The Civil War turns a boy into a man in Olmstead's latest novel (after Stay Here with Me, 1996, etc.)

In 1863, a woman on a farm in the mountains, far removed from battle, has a premonition that tells her the war is over. The fighting might continue, but she knows that the outcome has been decided. She wants her husband to come home, and she sends her 14-year-old son to find him. Since Robey knows that this quest means the end of his childhood, he doesn't want to go. And his mother doesn't want to send him, but both have fated roles in this austere, elegiac fairy tale. Like all folkloric heroes, Robey is given gifts to help him on his journey, but the greatest is the coal black horse. The boy is smart enough to know that the horse is smarter than he is, and he allows the animal to be his protector and guide. As he travels across a country at war with itself, Robey sees chaos and carnage-not just soldiers killed by soldiers, but families murdered by unknown killers and women and girls brutalized by bestial men. The actual battlefield is a bedlam of dead men, dying men and scavengers who do not distinguish between the two. Olmstead juxtaposes scenes of man made desolation with quietly lyrical depictions of the landscape and the animals who inhabit it-including the coal black horse-but he doesn't sharpen the contrast between disparate phenomena so much as he evinces a primordial universe: a time before gods, before morality, a time in which war is as natural and inevitable as birdsong in the morning. If the story ends on a hopeful note, it's not because Robey has found redemption or meaning-neither is available in the world to which he's traveled. It is because, while death is relentless and indomitable, life is, too.  Powerful and poetic.

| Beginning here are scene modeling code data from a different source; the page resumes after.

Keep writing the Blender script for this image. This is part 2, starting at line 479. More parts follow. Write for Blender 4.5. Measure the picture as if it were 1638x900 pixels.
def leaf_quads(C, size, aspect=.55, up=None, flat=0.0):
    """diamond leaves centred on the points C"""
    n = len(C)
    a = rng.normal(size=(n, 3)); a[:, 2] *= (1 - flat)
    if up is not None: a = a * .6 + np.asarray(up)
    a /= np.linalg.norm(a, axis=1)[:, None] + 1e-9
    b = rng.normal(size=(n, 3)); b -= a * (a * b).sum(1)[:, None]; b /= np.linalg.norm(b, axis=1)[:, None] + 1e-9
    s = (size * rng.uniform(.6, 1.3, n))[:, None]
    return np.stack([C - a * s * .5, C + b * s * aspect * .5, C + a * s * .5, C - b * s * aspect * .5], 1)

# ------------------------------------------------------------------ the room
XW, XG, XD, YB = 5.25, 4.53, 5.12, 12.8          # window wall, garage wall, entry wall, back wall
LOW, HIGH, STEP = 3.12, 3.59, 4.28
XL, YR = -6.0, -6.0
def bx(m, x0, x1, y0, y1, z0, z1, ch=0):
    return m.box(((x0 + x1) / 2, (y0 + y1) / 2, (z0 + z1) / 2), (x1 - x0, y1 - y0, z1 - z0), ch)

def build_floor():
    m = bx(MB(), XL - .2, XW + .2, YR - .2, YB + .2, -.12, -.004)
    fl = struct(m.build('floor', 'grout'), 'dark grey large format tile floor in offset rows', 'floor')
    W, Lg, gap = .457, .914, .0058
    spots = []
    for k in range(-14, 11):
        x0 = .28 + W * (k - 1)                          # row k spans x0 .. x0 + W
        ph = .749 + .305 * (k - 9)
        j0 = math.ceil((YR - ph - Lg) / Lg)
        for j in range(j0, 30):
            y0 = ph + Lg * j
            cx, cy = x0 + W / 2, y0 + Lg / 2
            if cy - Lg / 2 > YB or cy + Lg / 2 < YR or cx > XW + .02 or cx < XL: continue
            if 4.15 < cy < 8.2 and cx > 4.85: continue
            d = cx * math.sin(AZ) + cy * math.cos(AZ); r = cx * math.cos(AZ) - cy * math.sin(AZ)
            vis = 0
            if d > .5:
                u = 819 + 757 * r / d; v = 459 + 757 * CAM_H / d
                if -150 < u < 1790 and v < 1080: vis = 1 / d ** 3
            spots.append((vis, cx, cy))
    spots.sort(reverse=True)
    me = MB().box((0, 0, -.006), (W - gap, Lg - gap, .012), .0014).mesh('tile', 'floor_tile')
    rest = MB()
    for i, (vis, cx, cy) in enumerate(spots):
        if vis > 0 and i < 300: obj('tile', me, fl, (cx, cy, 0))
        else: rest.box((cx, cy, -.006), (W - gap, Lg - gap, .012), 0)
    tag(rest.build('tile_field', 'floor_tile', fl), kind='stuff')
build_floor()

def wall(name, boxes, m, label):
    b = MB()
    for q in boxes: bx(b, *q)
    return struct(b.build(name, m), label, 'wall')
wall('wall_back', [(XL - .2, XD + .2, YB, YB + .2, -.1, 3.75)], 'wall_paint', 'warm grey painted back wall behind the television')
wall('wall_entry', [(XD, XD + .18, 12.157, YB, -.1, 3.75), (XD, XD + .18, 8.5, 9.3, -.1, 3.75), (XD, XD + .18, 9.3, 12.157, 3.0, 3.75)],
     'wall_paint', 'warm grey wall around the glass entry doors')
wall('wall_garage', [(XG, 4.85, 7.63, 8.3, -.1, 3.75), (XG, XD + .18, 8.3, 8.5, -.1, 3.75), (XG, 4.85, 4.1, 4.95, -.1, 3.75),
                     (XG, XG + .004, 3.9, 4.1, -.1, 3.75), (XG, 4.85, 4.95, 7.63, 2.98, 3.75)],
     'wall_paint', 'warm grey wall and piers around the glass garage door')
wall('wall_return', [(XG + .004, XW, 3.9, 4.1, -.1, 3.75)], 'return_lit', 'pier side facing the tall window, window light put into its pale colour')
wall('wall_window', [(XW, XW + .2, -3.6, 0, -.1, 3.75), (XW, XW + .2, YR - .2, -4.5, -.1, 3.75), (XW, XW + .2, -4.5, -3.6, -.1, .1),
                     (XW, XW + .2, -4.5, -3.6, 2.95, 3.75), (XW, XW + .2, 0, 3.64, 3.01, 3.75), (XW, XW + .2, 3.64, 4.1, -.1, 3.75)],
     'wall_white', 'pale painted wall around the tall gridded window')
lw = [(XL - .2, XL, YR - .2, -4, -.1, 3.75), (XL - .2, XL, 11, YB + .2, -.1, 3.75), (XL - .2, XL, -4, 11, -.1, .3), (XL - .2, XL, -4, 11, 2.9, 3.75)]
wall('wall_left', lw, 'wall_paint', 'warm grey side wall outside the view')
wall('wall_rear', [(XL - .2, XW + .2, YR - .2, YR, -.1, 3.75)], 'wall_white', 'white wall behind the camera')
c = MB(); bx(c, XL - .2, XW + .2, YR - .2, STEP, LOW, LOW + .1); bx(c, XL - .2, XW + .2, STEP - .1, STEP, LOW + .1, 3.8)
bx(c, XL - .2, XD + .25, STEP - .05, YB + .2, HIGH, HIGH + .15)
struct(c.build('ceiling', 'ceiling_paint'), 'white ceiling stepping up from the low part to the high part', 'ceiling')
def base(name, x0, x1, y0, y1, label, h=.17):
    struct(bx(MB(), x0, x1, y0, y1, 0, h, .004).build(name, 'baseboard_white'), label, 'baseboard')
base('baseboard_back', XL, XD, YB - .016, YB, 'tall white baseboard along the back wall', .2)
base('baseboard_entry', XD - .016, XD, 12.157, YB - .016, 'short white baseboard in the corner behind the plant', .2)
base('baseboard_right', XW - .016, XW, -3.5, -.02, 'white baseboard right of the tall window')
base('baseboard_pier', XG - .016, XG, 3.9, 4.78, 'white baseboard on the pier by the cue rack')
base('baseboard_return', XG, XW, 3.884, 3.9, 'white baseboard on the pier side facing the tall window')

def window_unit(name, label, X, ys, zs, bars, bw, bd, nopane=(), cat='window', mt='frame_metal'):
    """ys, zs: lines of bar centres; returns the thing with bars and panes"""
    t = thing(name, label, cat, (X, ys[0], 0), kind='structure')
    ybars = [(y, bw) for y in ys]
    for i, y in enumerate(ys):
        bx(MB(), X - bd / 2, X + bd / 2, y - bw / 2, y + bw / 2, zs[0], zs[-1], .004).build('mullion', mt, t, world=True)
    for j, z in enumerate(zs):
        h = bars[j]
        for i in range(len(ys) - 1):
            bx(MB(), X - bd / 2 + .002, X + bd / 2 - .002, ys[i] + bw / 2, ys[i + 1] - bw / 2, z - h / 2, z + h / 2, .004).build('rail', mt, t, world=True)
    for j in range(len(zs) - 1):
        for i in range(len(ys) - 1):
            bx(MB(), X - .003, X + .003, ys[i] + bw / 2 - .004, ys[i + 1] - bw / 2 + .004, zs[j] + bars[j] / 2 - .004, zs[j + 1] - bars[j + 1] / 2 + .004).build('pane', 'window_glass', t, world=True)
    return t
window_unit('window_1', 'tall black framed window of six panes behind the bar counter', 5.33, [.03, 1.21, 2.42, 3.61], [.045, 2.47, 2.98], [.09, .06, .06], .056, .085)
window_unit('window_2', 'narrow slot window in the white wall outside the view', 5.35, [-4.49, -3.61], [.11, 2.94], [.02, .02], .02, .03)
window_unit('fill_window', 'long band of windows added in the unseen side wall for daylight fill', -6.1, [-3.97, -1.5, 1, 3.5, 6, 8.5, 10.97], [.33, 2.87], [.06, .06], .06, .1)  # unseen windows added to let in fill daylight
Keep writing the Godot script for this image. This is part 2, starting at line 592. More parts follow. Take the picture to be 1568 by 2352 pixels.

---A review of COAL BLACK HORSE from Library Journal:

"Sparsely told and graphically depicted, Robey's journey is a small-scale epic that will find a
broad audience in...fans of Civil War historical fiction."


FULL REVIEW:

Olmstead, Robert.
Coal Black Horse.
Algonquin Books
Mar. 2007c, 224 pages.
ISBN: 1-56512-521-5

A coming-of-age story whose grim background is the Civil War, this work by Olmstead (River Dog: Stories) follows 14-year-old Robey Childs on his quest to locate his father, a soldier in that war. His mother's premonition sets him on the journey, with no money, no clear direction, and just a worn-out horse to ride. Robey's fortune in coming across an extraordinary horse to accompany him is soon cancelled when the horse is violently taken from him, and he experiences privation and sorrow as he tries to reconnect with the horse and locate his dying father on the battlefield. Sparsely told and graphically depicted, Robey's journey is a small-scale epic that will find a broad audience in public library fans of Civil War historical fiction.
-Ann H. Fisher, Radford P.L., VA



---Coal Black Horse review Publisher's Weekly

Olmstead, Robert (Author)
ISBN: 1565125215
Algonquin Books of Chapel Hill
Published: April 2007
Hardcover: $22.95
Fiction | Literary Ages
Reviewed: 10/23/2006


Olmstead's new work (after Stay Here with Me) is a convulsive, bloody Civil War tale that tracks a boy's search for his father on the battlefield at Gettysburg. At 14, Robey Childs is on the cusp of manhood when he sets off from the family farm at his mother's behest to find his soldier father and bring him home. A sympathetic farmer loans Robey an uncommonly beautiful and sturdy black horse. On the road, Robey passes carts carrying the maimed and dead, and bands of Native Americans and runaway slaves. A chain of horrific trials begins for Robey when a man dressed as a woman shoots him and steals the horse. He's taken prisoner as a suspected spy, witnesses a girl's rape and is caught up in a carnage-drenched raid. However, he survives the attack, is reunited with the stolen horse and sets out again, days later finding his father on the battlefield, mortally wounded. Robey can't save his father, but he can try to save the raped girl, Rachel, from further violence. His return home and his testimony to what he saw forms a powerful, redemptive narrative.(Apr.)